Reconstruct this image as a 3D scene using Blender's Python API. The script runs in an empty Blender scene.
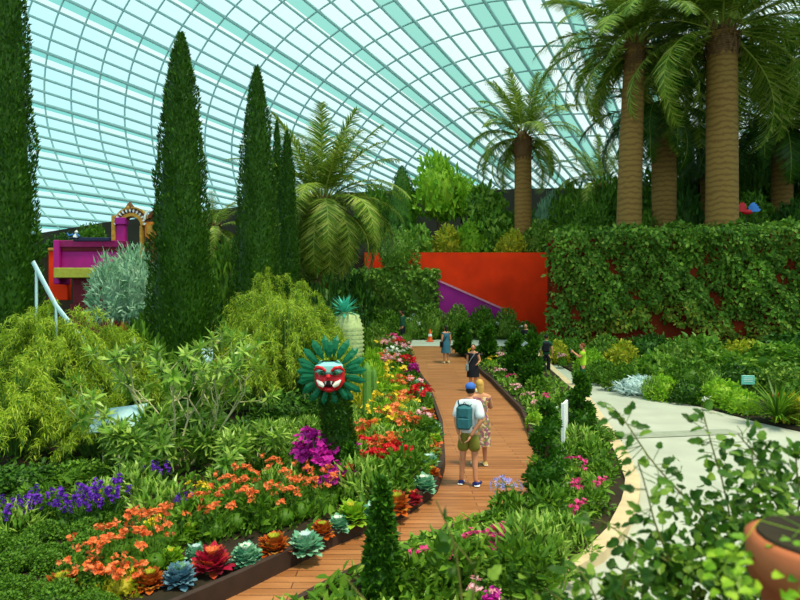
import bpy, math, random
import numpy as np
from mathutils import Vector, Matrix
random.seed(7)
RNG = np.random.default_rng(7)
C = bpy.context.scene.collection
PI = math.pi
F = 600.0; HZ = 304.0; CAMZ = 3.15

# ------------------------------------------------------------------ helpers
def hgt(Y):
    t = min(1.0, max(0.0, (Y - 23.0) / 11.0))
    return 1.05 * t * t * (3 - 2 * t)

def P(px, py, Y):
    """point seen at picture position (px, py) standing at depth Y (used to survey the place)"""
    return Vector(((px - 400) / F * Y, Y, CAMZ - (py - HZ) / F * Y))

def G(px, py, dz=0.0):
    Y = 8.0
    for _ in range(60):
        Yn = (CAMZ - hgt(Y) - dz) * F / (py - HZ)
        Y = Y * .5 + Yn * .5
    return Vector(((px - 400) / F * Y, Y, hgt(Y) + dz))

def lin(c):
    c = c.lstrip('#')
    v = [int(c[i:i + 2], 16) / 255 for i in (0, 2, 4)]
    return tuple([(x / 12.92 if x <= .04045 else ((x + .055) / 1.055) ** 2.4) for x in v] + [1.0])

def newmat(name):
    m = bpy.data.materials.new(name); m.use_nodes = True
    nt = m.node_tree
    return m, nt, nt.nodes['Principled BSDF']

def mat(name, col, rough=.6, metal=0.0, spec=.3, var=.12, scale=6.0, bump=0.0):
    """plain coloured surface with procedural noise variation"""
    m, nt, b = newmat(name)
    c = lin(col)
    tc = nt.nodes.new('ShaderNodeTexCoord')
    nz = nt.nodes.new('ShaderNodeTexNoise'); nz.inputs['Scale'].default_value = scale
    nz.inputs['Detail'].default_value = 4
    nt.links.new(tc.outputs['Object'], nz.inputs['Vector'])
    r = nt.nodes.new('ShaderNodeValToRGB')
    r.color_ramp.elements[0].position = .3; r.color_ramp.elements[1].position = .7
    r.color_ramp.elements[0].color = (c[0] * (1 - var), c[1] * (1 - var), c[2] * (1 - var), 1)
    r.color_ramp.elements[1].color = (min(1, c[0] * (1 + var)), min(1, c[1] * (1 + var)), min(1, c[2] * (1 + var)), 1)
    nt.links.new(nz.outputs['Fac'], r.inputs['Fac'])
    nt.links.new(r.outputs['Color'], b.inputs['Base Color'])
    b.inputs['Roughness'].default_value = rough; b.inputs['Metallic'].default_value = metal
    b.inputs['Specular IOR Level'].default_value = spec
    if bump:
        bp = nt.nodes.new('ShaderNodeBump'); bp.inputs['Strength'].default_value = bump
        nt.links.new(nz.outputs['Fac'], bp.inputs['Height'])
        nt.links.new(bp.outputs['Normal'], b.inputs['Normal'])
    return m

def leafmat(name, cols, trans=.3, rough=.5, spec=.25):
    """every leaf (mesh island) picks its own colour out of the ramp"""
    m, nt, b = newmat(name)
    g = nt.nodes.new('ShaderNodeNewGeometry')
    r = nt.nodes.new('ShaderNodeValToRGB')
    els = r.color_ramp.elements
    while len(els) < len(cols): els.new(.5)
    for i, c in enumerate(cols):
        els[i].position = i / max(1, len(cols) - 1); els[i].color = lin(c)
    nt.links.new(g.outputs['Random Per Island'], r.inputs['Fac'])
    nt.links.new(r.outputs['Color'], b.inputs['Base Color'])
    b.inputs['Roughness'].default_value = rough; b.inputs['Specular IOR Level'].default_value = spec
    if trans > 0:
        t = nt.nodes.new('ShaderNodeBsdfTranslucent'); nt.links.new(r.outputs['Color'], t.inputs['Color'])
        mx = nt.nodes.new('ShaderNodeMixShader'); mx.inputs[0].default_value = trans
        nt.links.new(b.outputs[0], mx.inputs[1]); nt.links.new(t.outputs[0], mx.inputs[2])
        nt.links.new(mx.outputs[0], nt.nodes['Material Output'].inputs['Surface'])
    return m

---

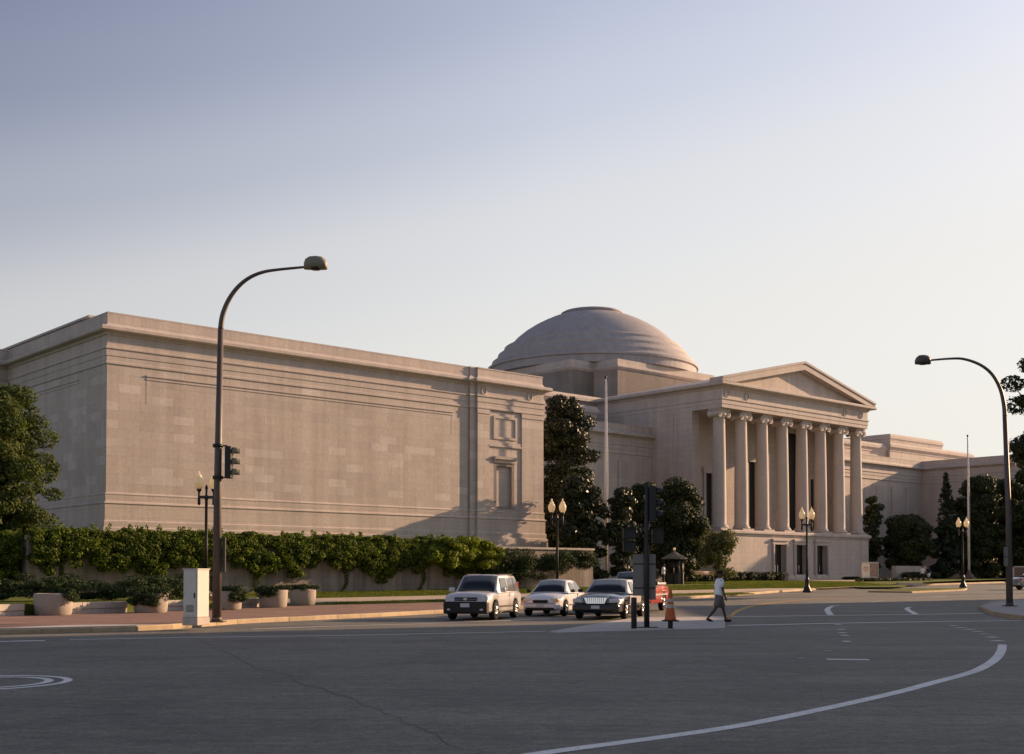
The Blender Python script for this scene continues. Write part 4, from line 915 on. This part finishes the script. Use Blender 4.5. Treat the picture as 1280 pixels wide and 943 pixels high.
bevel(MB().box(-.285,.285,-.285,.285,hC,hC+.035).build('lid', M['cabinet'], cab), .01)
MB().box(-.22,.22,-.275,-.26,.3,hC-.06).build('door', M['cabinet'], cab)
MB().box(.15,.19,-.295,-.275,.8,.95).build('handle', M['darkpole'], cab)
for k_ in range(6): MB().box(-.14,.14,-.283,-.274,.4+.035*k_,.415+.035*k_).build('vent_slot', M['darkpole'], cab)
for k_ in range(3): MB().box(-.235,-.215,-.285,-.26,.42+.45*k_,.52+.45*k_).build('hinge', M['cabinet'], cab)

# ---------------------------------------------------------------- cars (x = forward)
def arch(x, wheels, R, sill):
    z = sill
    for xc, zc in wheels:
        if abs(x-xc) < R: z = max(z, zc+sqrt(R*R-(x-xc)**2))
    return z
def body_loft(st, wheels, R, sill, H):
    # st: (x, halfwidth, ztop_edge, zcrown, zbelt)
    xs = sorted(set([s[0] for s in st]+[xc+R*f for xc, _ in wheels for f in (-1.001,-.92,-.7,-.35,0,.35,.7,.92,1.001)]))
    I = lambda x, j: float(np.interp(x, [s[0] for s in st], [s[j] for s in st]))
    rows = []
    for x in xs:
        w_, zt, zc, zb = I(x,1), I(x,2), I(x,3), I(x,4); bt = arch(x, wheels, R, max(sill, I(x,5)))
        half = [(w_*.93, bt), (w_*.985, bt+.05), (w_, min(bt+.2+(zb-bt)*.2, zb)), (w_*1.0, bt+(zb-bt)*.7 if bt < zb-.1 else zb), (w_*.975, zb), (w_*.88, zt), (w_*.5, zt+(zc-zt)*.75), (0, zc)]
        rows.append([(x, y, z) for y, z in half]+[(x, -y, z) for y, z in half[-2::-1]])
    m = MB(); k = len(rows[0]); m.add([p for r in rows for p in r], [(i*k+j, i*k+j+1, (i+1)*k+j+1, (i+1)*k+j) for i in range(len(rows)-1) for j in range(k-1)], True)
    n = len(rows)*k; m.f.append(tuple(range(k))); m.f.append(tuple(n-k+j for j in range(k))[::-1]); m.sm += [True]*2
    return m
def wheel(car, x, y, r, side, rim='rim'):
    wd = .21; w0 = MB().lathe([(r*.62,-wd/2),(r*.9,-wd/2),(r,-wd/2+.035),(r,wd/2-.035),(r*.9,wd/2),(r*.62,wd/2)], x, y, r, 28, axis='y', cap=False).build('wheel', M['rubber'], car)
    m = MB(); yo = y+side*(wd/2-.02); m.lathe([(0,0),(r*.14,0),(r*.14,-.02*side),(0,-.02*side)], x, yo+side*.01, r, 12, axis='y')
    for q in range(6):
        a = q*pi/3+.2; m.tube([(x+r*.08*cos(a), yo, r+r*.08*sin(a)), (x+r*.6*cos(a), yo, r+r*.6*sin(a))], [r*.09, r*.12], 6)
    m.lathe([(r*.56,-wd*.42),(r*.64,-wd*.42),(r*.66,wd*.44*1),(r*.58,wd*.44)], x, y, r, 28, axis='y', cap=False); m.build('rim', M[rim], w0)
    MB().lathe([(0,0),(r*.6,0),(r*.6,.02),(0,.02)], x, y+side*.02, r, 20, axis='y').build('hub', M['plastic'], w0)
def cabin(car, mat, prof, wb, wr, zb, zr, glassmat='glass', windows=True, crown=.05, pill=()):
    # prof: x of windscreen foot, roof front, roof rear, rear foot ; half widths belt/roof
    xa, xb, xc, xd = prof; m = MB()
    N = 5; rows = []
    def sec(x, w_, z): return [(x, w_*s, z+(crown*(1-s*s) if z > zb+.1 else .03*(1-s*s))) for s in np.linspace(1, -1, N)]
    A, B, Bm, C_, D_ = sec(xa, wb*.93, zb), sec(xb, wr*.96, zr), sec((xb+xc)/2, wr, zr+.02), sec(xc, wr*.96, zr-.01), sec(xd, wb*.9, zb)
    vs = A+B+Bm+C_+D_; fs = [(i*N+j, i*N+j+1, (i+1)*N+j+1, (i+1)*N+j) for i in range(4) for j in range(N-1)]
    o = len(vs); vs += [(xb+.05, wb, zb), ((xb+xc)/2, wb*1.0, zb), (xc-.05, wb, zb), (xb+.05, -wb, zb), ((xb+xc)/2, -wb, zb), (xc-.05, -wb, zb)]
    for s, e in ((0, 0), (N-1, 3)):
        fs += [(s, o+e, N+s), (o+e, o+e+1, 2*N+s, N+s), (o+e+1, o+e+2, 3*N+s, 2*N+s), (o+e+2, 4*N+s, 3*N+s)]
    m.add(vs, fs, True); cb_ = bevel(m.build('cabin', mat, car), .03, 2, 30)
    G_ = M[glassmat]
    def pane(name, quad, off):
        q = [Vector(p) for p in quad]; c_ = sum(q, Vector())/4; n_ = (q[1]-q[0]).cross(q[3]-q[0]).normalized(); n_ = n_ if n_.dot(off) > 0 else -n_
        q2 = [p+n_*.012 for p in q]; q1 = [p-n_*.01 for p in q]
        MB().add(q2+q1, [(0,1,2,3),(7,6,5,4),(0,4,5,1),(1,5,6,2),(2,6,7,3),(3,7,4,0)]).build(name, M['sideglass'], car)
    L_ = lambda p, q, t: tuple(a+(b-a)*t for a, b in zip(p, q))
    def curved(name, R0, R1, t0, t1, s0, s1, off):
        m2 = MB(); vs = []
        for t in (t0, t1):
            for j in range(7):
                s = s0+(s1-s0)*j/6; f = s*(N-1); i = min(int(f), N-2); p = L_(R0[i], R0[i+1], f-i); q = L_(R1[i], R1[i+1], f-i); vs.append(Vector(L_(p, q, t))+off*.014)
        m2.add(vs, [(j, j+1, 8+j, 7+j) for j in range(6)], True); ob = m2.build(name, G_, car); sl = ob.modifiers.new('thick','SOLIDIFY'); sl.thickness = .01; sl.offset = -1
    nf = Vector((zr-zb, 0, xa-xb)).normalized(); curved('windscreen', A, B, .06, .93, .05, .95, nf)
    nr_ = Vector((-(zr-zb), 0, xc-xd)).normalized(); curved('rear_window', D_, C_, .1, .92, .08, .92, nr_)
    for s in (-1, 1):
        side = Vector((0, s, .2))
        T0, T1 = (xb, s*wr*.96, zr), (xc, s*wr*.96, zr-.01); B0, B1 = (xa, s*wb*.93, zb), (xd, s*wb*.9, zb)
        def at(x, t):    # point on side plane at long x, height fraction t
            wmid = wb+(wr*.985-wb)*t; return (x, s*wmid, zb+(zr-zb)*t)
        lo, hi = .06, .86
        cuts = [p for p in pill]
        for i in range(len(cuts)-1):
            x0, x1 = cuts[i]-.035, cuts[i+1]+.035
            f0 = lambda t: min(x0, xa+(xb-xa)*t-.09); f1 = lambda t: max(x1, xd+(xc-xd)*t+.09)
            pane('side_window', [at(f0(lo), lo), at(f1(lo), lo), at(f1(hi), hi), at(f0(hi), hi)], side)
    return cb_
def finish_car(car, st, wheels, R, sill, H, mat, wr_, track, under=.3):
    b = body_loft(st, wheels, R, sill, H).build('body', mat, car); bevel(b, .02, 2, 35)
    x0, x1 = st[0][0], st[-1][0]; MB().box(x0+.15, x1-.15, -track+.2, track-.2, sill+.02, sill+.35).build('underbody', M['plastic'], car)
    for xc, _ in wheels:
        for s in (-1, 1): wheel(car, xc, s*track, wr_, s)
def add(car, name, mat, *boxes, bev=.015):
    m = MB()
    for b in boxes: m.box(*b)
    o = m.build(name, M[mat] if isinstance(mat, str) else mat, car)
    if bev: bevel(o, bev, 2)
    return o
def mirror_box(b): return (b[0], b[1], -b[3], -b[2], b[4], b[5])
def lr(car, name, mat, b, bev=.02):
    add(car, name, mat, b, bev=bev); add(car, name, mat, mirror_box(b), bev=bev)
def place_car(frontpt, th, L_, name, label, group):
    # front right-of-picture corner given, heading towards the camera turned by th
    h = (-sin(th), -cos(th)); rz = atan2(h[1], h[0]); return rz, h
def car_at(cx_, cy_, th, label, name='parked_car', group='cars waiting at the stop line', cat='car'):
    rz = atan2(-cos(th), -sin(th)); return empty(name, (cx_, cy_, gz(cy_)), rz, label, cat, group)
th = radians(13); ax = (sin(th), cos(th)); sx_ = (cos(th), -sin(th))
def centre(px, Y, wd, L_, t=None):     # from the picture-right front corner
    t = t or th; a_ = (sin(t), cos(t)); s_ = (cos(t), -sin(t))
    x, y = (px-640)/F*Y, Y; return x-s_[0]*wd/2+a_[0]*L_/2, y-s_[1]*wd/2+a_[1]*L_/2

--

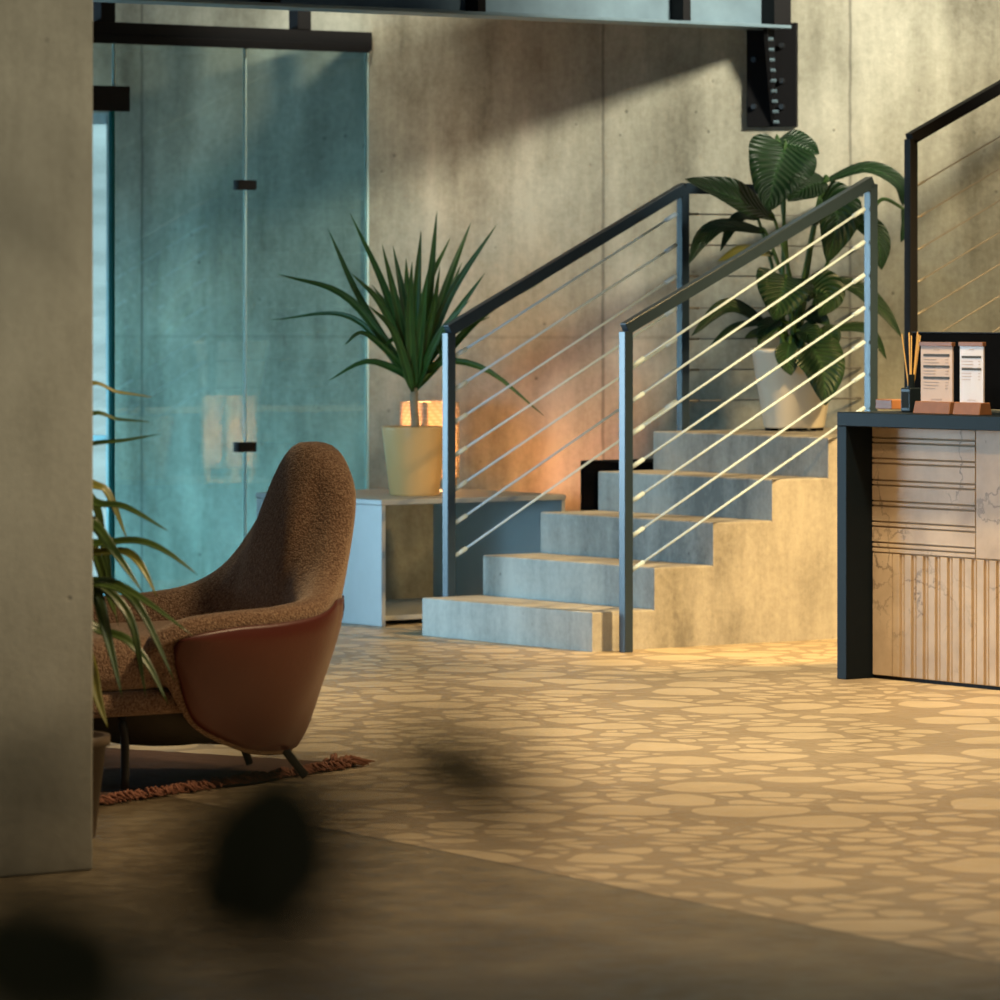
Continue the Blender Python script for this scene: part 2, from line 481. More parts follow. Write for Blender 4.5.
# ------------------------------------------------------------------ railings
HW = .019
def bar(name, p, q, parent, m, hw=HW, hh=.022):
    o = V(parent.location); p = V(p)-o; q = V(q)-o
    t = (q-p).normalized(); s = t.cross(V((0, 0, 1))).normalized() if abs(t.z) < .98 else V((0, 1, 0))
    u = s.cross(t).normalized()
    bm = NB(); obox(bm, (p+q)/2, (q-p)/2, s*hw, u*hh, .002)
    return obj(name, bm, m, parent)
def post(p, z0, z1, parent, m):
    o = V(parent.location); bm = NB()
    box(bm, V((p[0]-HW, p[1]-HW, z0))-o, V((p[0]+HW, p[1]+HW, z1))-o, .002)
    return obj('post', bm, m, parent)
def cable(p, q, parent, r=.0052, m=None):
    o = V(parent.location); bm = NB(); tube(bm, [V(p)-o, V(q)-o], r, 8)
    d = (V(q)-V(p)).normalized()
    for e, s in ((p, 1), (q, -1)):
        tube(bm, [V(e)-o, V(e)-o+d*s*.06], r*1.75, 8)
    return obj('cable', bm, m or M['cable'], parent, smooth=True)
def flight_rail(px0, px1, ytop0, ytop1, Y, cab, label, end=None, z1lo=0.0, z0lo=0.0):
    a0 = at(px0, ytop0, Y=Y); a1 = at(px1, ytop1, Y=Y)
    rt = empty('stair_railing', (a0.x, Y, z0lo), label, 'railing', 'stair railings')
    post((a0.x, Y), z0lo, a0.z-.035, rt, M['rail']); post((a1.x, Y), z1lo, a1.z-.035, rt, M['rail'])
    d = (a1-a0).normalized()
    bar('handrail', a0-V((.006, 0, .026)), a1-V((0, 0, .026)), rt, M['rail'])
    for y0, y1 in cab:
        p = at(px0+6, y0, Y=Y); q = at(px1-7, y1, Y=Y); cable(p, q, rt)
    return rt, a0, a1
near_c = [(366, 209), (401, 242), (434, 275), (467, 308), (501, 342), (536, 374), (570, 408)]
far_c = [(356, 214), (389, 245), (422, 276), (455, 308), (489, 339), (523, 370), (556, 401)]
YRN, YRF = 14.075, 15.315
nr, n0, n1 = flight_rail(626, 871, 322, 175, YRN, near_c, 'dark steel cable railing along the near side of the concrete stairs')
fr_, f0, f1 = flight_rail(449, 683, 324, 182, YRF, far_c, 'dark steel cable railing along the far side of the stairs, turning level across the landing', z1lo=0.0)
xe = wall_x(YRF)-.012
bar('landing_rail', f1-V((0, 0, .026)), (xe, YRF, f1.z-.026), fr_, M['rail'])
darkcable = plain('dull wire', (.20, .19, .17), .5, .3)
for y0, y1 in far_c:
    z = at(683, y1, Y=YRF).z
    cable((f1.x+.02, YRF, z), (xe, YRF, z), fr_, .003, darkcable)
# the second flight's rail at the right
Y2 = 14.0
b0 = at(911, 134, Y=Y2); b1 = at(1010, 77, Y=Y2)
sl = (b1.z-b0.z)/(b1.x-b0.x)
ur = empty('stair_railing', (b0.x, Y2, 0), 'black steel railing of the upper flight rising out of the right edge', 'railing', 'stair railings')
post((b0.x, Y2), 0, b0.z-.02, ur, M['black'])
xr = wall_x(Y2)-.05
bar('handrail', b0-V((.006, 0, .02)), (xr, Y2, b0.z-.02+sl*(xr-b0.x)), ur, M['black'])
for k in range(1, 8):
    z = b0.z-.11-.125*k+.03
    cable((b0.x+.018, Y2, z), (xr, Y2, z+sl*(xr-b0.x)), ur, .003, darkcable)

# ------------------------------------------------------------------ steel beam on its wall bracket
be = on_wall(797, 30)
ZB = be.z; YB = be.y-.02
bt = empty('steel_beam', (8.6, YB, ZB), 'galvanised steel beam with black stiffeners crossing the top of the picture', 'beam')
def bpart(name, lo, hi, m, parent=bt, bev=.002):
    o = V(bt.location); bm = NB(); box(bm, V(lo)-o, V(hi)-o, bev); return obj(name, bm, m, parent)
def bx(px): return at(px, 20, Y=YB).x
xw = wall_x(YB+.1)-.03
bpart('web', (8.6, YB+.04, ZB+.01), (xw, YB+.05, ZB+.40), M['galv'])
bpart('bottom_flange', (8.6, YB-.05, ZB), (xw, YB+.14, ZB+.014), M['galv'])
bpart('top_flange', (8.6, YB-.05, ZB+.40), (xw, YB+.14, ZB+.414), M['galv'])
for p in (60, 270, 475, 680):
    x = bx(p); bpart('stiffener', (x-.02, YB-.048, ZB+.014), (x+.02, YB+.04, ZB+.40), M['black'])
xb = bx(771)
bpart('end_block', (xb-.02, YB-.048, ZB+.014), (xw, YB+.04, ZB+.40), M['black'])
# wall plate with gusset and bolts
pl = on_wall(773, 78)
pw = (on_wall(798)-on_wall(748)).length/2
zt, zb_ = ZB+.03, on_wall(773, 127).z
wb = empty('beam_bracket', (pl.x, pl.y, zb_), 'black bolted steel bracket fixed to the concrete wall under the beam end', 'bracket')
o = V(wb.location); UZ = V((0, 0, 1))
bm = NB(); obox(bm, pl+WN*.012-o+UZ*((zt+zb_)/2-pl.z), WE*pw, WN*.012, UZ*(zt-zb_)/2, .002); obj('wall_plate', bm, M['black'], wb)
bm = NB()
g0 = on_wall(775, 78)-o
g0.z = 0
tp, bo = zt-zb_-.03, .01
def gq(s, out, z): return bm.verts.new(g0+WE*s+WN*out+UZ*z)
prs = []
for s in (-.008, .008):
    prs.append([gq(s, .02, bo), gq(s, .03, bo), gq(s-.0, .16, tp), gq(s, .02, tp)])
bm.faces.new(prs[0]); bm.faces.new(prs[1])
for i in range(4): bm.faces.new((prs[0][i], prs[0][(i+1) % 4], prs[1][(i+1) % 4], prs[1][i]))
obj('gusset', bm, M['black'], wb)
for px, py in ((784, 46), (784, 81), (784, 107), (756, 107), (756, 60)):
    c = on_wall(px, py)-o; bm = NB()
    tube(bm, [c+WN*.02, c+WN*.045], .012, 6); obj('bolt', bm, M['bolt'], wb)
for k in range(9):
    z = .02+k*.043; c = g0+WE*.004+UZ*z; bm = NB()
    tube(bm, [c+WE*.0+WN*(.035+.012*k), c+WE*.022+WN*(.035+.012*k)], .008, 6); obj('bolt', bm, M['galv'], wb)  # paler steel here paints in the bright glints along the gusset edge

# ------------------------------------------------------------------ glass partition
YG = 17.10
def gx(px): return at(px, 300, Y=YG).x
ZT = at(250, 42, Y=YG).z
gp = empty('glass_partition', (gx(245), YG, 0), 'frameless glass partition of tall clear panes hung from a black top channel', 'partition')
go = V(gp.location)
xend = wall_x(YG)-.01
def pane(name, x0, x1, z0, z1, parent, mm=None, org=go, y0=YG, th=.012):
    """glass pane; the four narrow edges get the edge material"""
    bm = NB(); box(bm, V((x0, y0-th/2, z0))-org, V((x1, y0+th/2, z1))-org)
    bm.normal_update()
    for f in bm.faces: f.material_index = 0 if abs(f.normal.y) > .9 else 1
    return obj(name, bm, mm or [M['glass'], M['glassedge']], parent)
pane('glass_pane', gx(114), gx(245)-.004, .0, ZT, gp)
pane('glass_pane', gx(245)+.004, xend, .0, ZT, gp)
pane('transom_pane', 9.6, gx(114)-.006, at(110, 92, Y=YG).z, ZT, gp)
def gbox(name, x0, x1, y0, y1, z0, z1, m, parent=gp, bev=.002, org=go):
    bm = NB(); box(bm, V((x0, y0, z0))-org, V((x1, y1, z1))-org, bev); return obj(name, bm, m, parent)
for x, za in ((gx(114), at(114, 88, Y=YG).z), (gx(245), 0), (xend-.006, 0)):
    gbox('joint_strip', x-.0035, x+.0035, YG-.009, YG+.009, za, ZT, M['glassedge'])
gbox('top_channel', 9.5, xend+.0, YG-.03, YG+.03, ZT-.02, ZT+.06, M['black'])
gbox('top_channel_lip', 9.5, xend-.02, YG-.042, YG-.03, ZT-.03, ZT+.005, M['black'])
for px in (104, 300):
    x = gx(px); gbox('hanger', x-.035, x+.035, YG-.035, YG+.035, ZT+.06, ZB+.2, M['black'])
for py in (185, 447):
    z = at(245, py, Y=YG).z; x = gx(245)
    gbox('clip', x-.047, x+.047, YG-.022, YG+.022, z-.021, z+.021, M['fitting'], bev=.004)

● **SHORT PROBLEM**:
Pictures are not part of the copy. Reproduce the lines from the one containing "Reconstruct this image" through the one containing "F = 600.0; HZ = 304.0; CAMZ = 3.15", exactly and nothing more.

● **OUTPUT BELOW**:
Reconstruct this image as a 3D scene using Blender's Python API. The script runs in an empty Blender scene.
import bpy, math, random
import numpy as np
from mathutils import Vector, Matrix
random.seed(7)
RNG = np.random.default_rng(7)
C = bpy.context.scene.collection
PI = math.pi
F = 600.0; HZ = 304.0; CAMZ = 3.15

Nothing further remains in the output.